The Dark Side: When Memes Become Weapons
Of course, not everything’s rosy.
In March 2025, a scuffle broke out when a customer tried to pay with an “Alberta Exit” meme.
“The server, a Calgarian transplant, almost kicked him out,” laughs Sophie. “We had to create a neutral zone for political memes.”
Other issues:
- Meme theft: One customer copied another’s meme—right in front of him. Fight ensued, complete with “tabarnak” shouts.
- NSFW memes: “We once received a meme of Justin Bieber in… a compromising position. We accepted it, but framed it in the bathroom,” confesses Jean-François.
- LOL inflation: Overused memes (like “It’s already Wednesday my dudes”) have lost 80% of their value.
Rush Hour: When TikTokers Take Over
At 3 PM, Meme Brew turns into a live studio.
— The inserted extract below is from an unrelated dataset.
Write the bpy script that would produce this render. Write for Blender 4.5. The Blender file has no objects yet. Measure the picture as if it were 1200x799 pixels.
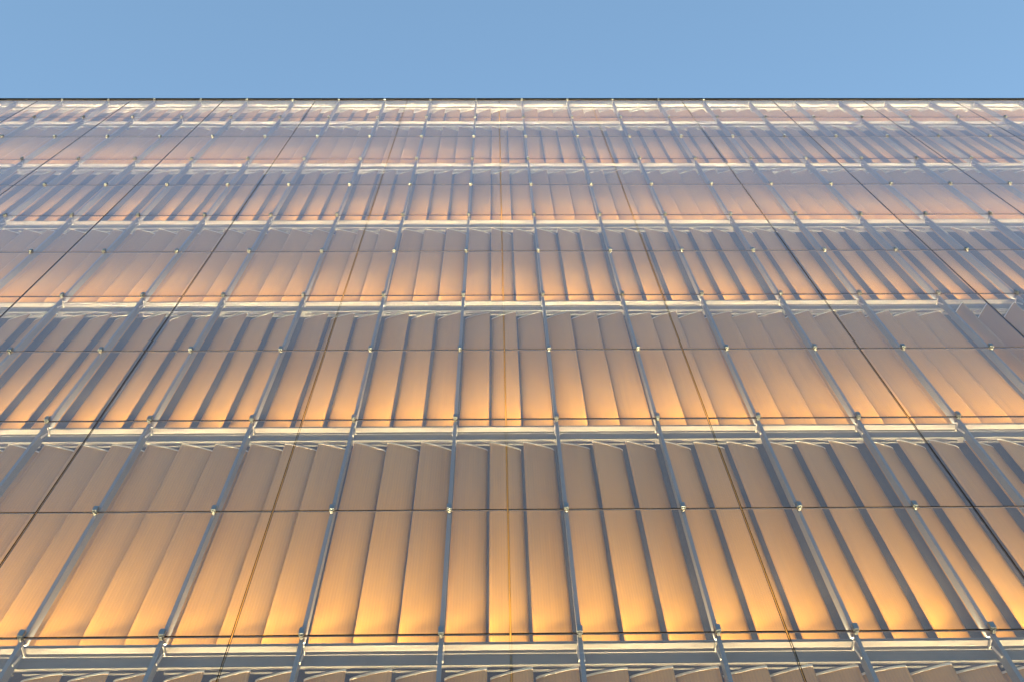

Influencers from Montreal, Toronto, and even a duo from Edmonton show up to “farm content.”
Surreal scene: a creator from Quebec delivers a monologue on “How to survive a date with a hockey fan”—in exchange for nachos.
“I have 500,000 followers, but here, you gotta be funny to eat,” she giggles.
The café becomes a live stage:
- Improv sets with memes projected in the background.
- Joke battles (“chiac” vs “joual”).
- Even a flash wedding where vows were memes (divorced in 48h, but “it made a great Reels”).

And What About Tourists? “We Had an Aussie Try a Kangaroo Meme… Total Fail”
Meme Brew also draws curious tourists.
Problem: Canadian humor is a niche market.
- A German tried a beer meme—deemed “too literal.”
- A French tourist dropped a Jacques Cartier meme: “Too old, too colonial,” a server judged.
- A Japanese tourist nailed it with a GIF of Totoro in a toque: “10/10, he got a massive poutine tip.”
“Context is key,” explains Jean-François. “A good Canadian meme needs cold, politeness, or Tim Hortons references.”
The Future? Meme NFTs and a Collaboration with the Habs
Next steps for Meme Brew:
- Launch its own crypto: LoonieCoin (1 Loonie = 1000 LOLs).
- Open franchises: Edmonton, Halifax… maybe even Detroit (“Just to roast the neighbors,” jokes Jean-François).
- Collaborate with the NHL: “We dream of official Canadiens memes… but hey, one step at a time.”
And if it fails? “We’ll turn it into a meme museum. Or a rehab for Reddit addicts.”
Last Laugh
Leaving Meme Brew Café, I realize Winnipeg might just have invented the future of commerce:
A place where currency is worthless—unless it connects us.
And if everything collapses?
At least, as one customer put it: “We’ll have memes to laugh about it.”
Ready to give it a shot? Bring your best memes… and your tolerance for server sarcasm.